Accordingly, the defendants' motion to dismiss is hereby granted; the cause is hereby dismissed.

NOTES

[1] Max Lurie, Morton J. Liebling, Ann M. Harkess, Morris Gosenpud, Rosemary A. Schmitt, Allen L. Schmidt.

[2] Willard C. Galitz, John T. Banghart, George E. Blameuser, John M. Duffy, Alvin T. Guenther, Edward J. Harms, Neil J. King, Erman G. Kramer, James V. Mancuso, Louis S. Oosten, Milton E. Remke, Roger B. Schoeneberger, William Lyle Stielow, Charles C. Wooster.

[3] This provision was enacted as § 16 of the Glass-Steagall Act of 1933. The other provisions of this act are codified in various sections scattered through Title 12.

[4] The plaintiff in Data Processing also prayed for damages, see D.C., 279 F. Supp. 675. There apparently is no reported decision indicating whether damages were awarded on remand.

[5] 279 F. Supp. 675 (D.Minn.1968), 406 F.2d 837 (8th Cir. 1969).

[6] Similarly, in Arnold Tours, Inc. v. Camp, 400 U.S. 45, 91 S. Ct. 158, 27 L. Ed. 2d 179 (1970), the Court found that independent travel agents have standing to challenge a ruling of the Comptroller that banks may provide travel services to their customers.

[7] 12 U.S.C. § 24 (Seventh) provides in part that the "business of dealing in securities and stock by the association shall be limited to purchasing and selling such securities and stock without recourse, solely upon the order, and for the account of, customers, and in no case for its own account . . ." In part, the Court found that the investment fund involved dealing in securities for the bank's own account, in violation of this provision. The Court also relied on the express prohibition on the underwriting of stock issues contained in 12 U.S.C. § 378(a).

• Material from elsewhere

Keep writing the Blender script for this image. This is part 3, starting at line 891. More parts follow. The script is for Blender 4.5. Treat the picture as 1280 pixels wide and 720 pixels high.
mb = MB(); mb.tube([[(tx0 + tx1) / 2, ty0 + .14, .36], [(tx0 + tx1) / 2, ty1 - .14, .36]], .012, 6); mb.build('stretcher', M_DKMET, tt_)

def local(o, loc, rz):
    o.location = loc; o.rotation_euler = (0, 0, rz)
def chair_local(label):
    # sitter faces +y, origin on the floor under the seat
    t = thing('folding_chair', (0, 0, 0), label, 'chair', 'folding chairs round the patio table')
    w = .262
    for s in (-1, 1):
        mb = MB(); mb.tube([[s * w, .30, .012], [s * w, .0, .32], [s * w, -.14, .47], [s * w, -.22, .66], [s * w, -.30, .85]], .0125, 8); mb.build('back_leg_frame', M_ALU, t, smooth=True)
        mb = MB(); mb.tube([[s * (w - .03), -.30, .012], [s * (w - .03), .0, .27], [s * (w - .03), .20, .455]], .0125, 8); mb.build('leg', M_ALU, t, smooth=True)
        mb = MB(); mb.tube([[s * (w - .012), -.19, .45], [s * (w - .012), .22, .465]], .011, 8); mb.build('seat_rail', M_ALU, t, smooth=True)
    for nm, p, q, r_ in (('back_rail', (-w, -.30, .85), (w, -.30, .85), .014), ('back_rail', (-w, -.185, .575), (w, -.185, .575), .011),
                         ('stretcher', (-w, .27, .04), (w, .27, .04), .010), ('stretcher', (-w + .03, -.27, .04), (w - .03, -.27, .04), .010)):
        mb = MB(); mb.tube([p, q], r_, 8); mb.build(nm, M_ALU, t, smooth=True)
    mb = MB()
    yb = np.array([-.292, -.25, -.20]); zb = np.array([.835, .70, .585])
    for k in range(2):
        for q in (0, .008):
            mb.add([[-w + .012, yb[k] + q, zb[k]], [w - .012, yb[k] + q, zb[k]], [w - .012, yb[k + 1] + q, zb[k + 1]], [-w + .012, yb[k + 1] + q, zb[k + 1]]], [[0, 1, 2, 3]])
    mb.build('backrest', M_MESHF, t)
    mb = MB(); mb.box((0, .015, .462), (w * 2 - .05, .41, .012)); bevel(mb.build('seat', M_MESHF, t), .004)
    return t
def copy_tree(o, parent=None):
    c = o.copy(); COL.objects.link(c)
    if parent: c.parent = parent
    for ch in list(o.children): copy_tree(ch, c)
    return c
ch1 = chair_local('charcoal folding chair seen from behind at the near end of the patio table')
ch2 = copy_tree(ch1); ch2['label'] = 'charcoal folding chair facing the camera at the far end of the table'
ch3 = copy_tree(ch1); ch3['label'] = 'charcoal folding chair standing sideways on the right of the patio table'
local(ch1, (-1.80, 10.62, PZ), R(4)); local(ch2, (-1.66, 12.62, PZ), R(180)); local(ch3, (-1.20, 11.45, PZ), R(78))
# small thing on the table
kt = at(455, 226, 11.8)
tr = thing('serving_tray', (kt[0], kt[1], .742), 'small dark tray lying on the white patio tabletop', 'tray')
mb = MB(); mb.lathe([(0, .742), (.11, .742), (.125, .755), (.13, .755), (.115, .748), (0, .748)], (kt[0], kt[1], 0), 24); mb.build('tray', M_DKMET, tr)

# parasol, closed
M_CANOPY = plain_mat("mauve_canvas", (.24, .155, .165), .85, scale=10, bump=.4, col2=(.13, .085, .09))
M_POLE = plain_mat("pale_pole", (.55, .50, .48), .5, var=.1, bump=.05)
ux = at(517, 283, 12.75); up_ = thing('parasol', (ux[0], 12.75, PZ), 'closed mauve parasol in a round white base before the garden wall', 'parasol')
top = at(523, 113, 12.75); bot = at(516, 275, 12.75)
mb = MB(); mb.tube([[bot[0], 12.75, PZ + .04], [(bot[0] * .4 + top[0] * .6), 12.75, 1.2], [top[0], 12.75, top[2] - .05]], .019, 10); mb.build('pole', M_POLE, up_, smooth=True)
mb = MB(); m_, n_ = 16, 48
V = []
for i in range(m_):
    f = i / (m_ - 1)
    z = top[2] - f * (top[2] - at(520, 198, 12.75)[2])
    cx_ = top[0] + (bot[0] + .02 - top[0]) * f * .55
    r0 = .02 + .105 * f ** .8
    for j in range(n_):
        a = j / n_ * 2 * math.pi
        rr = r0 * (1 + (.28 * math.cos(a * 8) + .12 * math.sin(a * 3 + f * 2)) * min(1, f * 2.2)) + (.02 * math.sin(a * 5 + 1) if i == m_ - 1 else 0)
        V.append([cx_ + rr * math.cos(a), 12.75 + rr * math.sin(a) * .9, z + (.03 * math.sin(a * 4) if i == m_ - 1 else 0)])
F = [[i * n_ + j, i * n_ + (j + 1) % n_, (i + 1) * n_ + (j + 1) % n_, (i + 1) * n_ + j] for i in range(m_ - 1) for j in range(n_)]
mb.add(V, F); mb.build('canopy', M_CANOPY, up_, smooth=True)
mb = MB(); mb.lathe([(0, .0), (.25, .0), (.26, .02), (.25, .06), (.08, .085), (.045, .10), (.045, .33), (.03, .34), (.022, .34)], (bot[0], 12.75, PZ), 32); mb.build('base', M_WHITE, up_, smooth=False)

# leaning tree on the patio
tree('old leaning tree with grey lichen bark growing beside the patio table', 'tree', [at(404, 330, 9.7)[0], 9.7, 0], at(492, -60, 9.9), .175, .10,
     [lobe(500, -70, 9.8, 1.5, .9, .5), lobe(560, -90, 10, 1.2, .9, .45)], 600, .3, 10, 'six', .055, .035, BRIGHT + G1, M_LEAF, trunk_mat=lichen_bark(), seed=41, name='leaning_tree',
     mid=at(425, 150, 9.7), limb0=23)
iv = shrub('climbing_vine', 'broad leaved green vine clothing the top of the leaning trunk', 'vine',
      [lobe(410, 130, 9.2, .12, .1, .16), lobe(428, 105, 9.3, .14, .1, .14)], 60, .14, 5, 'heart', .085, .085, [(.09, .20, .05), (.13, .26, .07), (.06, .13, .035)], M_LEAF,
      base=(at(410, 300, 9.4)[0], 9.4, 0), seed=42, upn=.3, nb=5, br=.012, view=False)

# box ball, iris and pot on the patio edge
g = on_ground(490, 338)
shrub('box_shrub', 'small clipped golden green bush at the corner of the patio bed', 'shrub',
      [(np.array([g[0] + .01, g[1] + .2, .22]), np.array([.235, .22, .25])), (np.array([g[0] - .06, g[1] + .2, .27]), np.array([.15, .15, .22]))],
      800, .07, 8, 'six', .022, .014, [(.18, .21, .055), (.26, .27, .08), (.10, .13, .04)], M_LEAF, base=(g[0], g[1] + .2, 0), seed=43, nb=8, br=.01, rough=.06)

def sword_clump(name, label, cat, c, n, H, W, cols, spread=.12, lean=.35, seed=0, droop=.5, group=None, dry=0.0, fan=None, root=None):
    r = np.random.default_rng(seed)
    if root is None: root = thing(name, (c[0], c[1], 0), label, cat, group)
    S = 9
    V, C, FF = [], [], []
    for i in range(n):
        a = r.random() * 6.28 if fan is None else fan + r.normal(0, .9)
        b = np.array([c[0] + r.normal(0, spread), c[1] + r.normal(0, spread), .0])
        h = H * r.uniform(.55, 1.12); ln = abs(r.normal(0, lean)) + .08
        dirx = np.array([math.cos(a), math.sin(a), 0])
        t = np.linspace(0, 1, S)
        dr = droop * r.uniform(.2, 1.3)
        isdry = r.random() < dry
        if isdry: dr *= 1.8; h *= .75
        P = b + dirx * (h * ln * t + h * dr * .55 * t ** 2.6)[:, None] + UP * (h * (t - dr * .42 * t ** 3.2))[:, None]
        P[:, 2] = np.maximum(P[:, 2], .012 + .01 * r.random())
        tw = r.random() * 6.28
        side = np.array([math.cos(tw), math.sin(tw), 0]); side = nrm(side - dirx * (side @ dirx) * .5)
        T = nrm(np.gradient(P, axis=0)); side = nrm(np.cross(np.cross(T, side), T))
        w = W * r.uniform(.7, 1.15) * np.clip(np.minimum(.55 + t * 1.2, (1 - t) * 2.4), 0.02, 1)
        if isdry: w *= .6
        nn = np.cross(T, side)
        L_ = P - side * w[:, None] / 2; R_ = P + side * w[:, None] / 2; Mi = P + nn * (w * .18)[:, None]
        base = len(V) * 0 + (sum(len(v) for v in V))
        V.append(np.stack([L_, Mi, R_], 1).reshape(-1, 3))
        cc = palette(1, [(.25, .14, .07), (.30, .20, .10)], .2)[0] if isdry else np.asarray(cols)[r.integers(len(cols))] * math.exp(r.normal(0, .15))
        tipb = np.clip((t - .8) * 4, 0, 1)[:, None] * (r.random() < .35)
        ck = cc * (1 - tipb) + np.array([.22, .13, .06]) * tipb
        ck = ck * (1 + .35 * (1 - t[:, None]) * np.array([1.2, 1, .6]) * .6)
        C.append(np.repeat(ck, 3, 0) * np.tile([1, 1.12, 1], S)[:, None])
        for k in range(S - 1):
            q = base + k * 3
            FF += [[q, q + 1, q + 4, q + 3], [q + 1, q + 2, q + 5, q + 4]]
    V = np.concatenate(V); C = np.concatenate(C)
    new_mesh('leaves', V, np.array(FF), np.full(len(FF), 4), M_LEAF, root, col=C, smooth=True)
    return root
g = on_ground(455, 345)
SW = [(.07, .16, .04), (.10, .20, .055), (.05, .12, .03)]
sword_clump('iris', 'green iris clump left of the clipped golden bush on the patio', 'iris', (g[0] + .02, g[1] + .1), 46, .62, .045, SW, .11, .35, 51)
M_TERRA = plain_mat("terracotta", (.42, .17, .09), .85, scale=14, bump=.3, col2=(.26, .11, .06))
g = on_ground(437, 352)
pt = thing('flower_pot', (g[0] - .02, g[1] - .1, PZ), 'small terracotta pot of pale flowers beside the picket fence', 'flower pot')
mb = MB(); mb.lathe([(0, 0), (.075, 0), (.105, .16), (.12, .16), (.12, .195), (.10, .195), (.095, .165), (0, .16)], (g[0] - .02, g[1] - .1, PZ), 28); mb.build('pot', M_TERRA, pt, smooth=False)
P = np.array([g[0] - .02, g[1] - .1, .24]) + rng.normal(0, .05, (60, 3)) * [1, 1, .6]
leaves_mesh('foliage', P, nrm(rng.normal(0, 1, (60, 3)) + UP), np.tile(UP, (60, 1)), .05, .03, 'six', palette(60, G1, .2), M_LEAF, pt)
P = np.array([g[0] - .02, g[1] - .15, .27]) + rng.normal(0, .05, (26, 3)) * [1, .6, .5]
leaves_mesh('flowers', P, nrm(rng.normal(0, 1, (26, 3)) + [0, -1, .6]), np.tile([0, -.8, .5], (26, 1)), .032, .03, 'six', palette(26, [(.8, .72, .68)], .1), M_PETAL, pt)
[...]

[8] In this connection, the defendants cite Thompson v. Saint Nicholas National Bank, 146 U.S. 240, 13 S. Ct. 66, 36 L. Ed. 956 (1892), where the Court held that a defendant in a suit to enforce loan obligations may not assert the invalidity of the loans under the National Bank Act. However, this case does not stand for the general proposition that a private right of action can never be implied under the National Bank Act, but only that such violations may not excuse loan obligations, see Russell v. Continental Illinois National Bank and Trust Company, 479 F.2d 131, 134 fn. 12 (7th Cir. 1973); but see Noel Estate v. Commercial National Bank in Shreveport, 232 F.2d 483, 485 (5th Cir. 1956); Winegar v. First National Bank of Merritt Island, 267 F. Supp. 79 (M.D.Fla.1967). Nevertheless, Thompson does highlight the fact that primary enforcement of the National Bank Act is left to the Comptroller of the Currency.

[9] See footnote 7, supra.

[10] § 24 imposes such an express obligation in only one instance, not applicable here. That is the limitation on dealings in stocks and securities involved in the Investment Company Institute case included in a part of subsection 24 (Seventh), see footnote 7, supra.